__Supplied material__
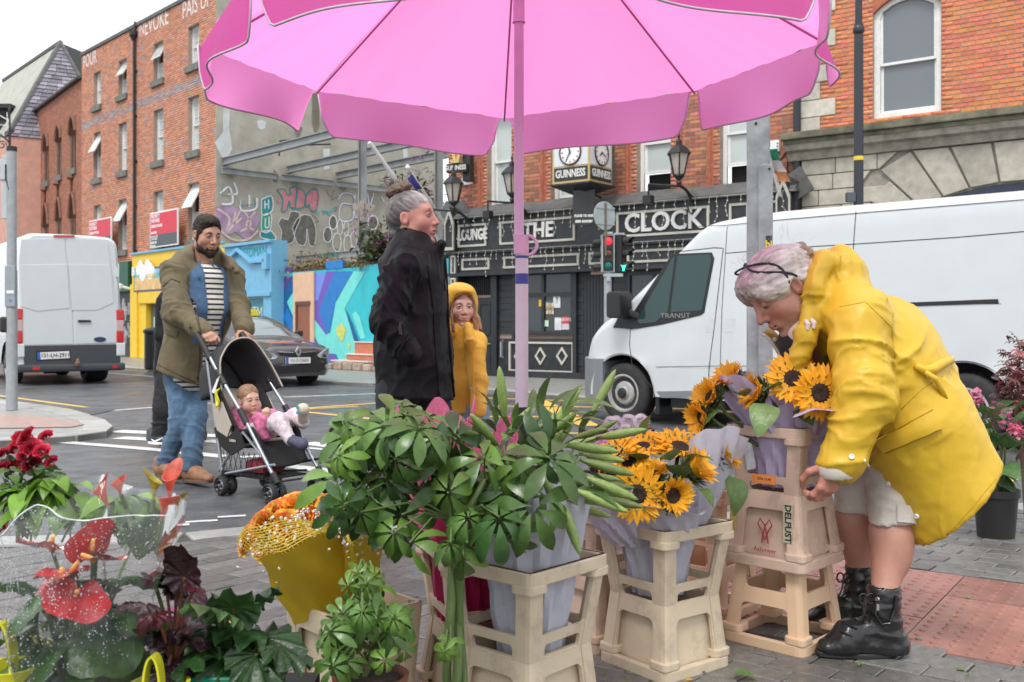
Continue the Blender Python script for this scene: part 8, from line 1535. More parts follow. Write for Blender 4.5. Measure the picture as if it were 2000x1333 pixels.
V_,Q_=surf(chain(LB1,[.07,.05,.04],.03)+chain(LB2,[.07,.05,.04],.03)+[cap(A_(340,715,YB),A_(346,585,YB),.1,.07,.05)],.014);body_mesh([hd,(V_,Q_,None)],inv,SK6,p2_)
cloth('trousers',chain(LB1,[.11,.088,.078],.04)+chain(LB2,[.11,.085,.075],.04),.012,BTR,p2_,[(LB1[1],LB1[2],.08,.022,12,20)],None,.012,(9,9,4),3,inv=inv)
ab=[A_(322,590,9.1),A_(318,655,9.05),A_(335,700,9.0)];cloth('jacket',[cap(A_(345,590,YB),A_(340,725,YB),.15,.17,.05,1,((.3,.95,0),1.3))]+chain(ab,[.08,.07,.055],.03),.014,BLKJ,p2_,[],None,.01,(7,7,3),8,inv=inv)
NSH=M('trainer_grey',(.05,.055,.065),.7,.2,20);s1=shoe((296,866),(326,869),9.26,9.1,0,'trainer',NSH,p2_,inv,SWH,.05);s2=shoe((380,868),(394,862),9.44,9.3,0,'trainer',NSH,p2_,inv,SWH,.05)
mb=MB();mb.T=inv;q=A_(308,861,9.1)+Vector((0,-.02,0));mb.tube([q+Vector((-.05,0,.015)),q+Vector((-.02,-.005,-.008)),q+Vector((.06,-.02,.03))],[.004,.011,.003],6);mb.build('trainer_flash',SWH,s1)
# ================================================================ the flower stall
def put(name,me,parent,p,d,s=1,roll=0):
 o=bpy.data.objects.new(name,me);C.objects.link(o);o.parent=parent;o.matrix_basis=Matrix.Translation(Vector(p)-parent.location)@rotz_to(d,roll)@Matrix.Scale(s,4);return o
def kid(mb,name,mat,t,**k):mb.T=None;mb.v=[v-t.location for v in mb.v];return mb.build(name,mat,t,**k)
def lmesh(name,mat,parts):
 """mesh of several leaf shapes: parts = (leaf args, matrix)"""
 mb=MB()
 for a,m in parts:v,f=leaf_verts(*a);mb.T=m;mb.add(v,f)
 me=bpy.data.meshes.new(name);me.from_pydata(mb.v,[],mb.f);me.polygons.foreach_set('use_smooth',[True]*len(me.polygons));[me.materials.append(x)for x in(mat if isinstance(mat,list)else[mat])];return me
RX=lambda a:Matrix.Rotation(R(a),4,'X');RZ4=lambda a:Matrix.Rotation(R(a),4,'Z')
rs=random.Random(11);g=rs.gauss;U=rs.uniform
PINK2=M('parasol_pink',(.76,.12,.42),.7,.04,3,.2,14,trans=.70);tn_=next(n for n in PINK2.node_tree.nodes if n.bl_idname=='ShaderNodeBsdfTranslucent');PINK2.node_tree.links.remove(tn_.inputs[0].links[0]);tn_.inputs[0].default_value=(.92,.33,.68,1);TRIM=M('parasol_trim',(.52,.44,.50),.7,.1,30);MAUV=M('mauve_rib',(.46,.15,.32),.5);POLE=M('lilac_pole',(.62,.42,.56),.4,.08,8,dirt=.2,dcol=(.3,.2,.25),dsc=9)
pa=thing('parasol','large pink market parasol with scalloped flaps on a lilac pole','parasol',(.036,3.45,0));
TIPS=[at(*q)-Vector((.036,3.45,0))for q in((985,232,4.55),(618,178,4.2),(392,92,3.42),(489,-58,2.76),(1030,-200,2.4),(1590,-52,2.76),(1614,80,3.42),(1357,178,4.2))]
tip=lambda k:TIPS[k%8];apx=Vector((-.012,0,2.64))
for k in range(8):
 a,b=tip(k),tip(k+1);out=((a+b)/2).xy.normalized().to_3d()
 def pan(u,v):q=a.lerp(b,u);return apx.lerp(q,v)+Vector((0,0,-.035*math.sin(PI*v)*math.sin(PI*u)+.05*v*(1-v)+.004*v*v*math.sin(31*u+k)*math.sin(4*u*PI+9*v)))
 def flap(u,v):
  e=min(u,1-u);dr=.172*min(1,(e/.07))**.45*(1+.05*math.sin(3*u+k*2));uu=.5+(u-.5)*(1-.05*min(1,v*2));w_=.03*math.sin(u*8+k*1.7)*v*v+.02*v;return a.lerp(b,uu)+out*(w_-.0*v)+Vector((0,0,-dr*v))
 mb=MB();mb.grid(pan,31,16);kid2=mb.build('canopy_panel',PINK2,pa,smooth=True);mb=MB();mb.grid(flap,41,9);mb.build('flap',PINK2,pa,smooth=True)
 mb=MB();mb.tube([flap(u/48,1)+out*.001 for u in range(49)],.0038,6);mb.build('trim',TRIM,pa,smooth=True);mb=MB();mb.tube([a+Vector((0,0,-.012)),a.lerp(apx,.5)+Vector((0,0,-.006)),apx+Vector((0,0,-.03))],.0042,6);mb.build('rib',MAUV,pa)
zp=lambda y:H-(y-HZ)/F*3.45
mb=MB();mb.lathe([(.017,zp(470)),(.0165,2.6)],14,(-.012,0,0));mb.lathe([(.023,zp(45)),(.020,zp(40)),(.019,2.3)],14,(-.012,0,0));mb.build('upper_pole',POLE,pa,smooth=40);mb=MB();mb.lathe([(.0225,0),(.0225,zp(490))],16,(-.002,0,0));lo_=mb.build('lower_pole',M('pale_pole',(.60,.52,.58),.4,.08,8),pa,smooth=40)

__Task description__
Repeat verbatim all the material, but not the pictures.

__Response below__
Continue the Blender Python script for this scene: part 8, from line 1535. More parts follow. Write for Blender 4.5. Measure the picture as if it were 2000x1333 pixels.
V_,Q_=surf(chain(LB1,[.07,.05,.04],.03)+chain(LB2,[.07,.05,.04],.03)+[cap(A_(340,715,YB),A_(346,585,YB),.1,.07,.05)],.014);body_mesh([hd,(V_,Q_,None)],inv,SK6,p2_)
cloth('trousers',chain(LB1,[.11,.088,.078],.04)+chain(LB2,[.11,.085,.075],.04),.012,BTR,p2_,[(LB1[1],LB1[2],.08,.022,12,20)],None,.012,(9,9,4),3,inv=inv)
ab=[A_(322,590,9.1),A_(318,655,9.05),A_(335,700,9.0)];cloth('jacket',[cap(A_(345,590,YB),A_(340,725,YB),.15,.17,.05,1,((.3,.95,0),1.3))]+chain(ab,[.08,.07,.055],.03),.014,BLKJ,p2_,[],None,.01,(7,7,3),8,inv=inv)
NSH=M('trainer_grey',(.05,.055,.065),.7,.2,20);s1=shoe((296,866),(326,869),9.26,9.1,0,'trainer',NSH,p2_,inv,SWH,.05);s2=shoe((380,868),(394,862),9.44,9.3,0,'trainer',NSH,p2_,inv,SWH,.05)
mb=MB();mb.T=inv;q=A_(308,861,9.1)+Vector((0,-.02,0));mb.tube([q+Vector((-.05,0,.015)),q+Vector((-.02,-.005,-.008)),q+Vector((.06,-.02,.03))],[.004,.011,.003],6);mb.build('trainer_flash',SWH,s1)
# ================================================================ the flower stall
def put(name,me,parent,p,d,s=1,roll=0):
 o=bpy.data.objects.new(name,me);C.objects.link(o);o.parent=parent;o.matrix_basis=Matrix.Translation(Vector(p)-parent.location)@rotz_to(d,roll)@Matrix.Scale(s,4);return o
def kid(mb,name,mat,t,**k):mb.T=None;mb.v=[v-t.location for v in mb.v];return mb.build(name,mat,t,**k)
def lmesh(name,mat,parts):
 """mesh of several leaf shapes: parts = (leaf args, matrix)"""
 mb=MB()
 for a,m in parts:v,f=leaf_verts(*a);mb.T=m;mb.add(v,f)
 me=bpy.data.meshes.new(name);me.from_pydata(mb.v,[],mb.f);me.polygons.foreach_set('use_smooth',[True]*len(me.polygons));[me.materials.append(x)for x in(mat if isinstance(mat,list)else[mat])];return me
RX=lambda a:Matrix.Rotation(R(a),4,'X');RZ4=lambda a:Matrix.Rotation(R(a),4,'Z')
rs=random.Random(11);g=rs.gauss;U=rs.uniform
PINK2=M('parasol_pink',(.76,.12,.42),.7,.04,3,.2,14,trans=.70);tn_=next(n for n in PINK2.node_tree.nodes if n.bl_idname=='ShaderNodeBsdfTranslucent');PINK2.node_tree.links.remove(tn_.inputs[0].links[0]);tn_.inputs[0].default_value=(.92,.33,.68,1);TRIM=M('parasol_trim',(.52,.44,.50),.7,.1,30);MAUV=M('mauve_rib',(.46,.15,.32),.5);POLE=M('lilac_pole',(.62,.42,.56),.4,.08,8,dirt=.2,dcol=(.3,.2,.25),dsc=9)
pa=thing('parasol','large pink market parasol with scalloped flaps on a lilac pole','parasol',(.036,3.45,0));
TIPS=[at(*q)-Vector((.036,3.45,0))for q in((985,232,4.55),(618,178,4.2),(392,92,3.42),(489,-58,2.76),(1030,-200,2.4),(1590,-52,2.76),(1614,80,3.42),(1357,178,4.2))]
tip=lambda k:TIPS[k%8];apx=Vector((-.012,0,2.64))
for k in range(8):
 a,b=tip(k),tip(k+1);out=((a+b)/2).xy.normalized().to_3d()
 def pan(u,v):q=a.lerp(b,u);return apx.lerp(q,v)+Vector((0,0,-.035*math.sin(PI*v)*math.sin(PI*u)+.05*v*(1-v)+.004*v*v*math.sin(31*u+k)*math.sin(4*u*PI+9*v)))
 def flap(u,v):
  e=min(u,1-u);dr=.172*min(1,(e/.07))**.45*(1+.05*math.sin(3*u+k*2));uu=.5+(u-.5)*(1-.05*min(1,v*2));w_=.03*math.sin(u*8+k*1.7)*v*v+.02*v;return a.lerp(b,uu)+out*(w_-.0*v)+Vector((0,0,-dr*v))
 mb=MB();mb.grid(pan,31,16);kid2=mb.build('canopy_panel',PINK2,pa,smooth=True);mb=MB();mb.grid(flap,41,9);mb.build('flap',PINK2,pa,smooth=True)
 mb=MB();mb.tube([flap(u/48,1)+out*.001 for u in range(49)],.0038,6);mb.build('trim',TRIM,pa,smooth=True);mb=MB();mb.tube([a+Vector((0,0,-.012)),a.lerp(apx,.5)+Vector((0,0,-.006)),apx+Vector((0,0,-.03))],.0042,6);mb.build('rib',MAUV,pa)
zp=lambda y:H-(y-HZ)/F*3.45
mb=MB();mb.lathe([(.017,zp(470)),(.0165,2.6)],14,(-.012,0,0));mb.lathe([(.023,zp(45)),(.020,zp(40)),(.019,2.3)],14,(-.012,0,0));mb.build('upper_pole',POLE,pa,smooth=40);mb=MB();mb.lathe([(.0225,0),(.0225,zp(490))],16,(-.002,0,0));lo_=mb.build('lower_pole',M('pale_pole',(.60,.52,.58),.4,.08,8),pa,smooth=40)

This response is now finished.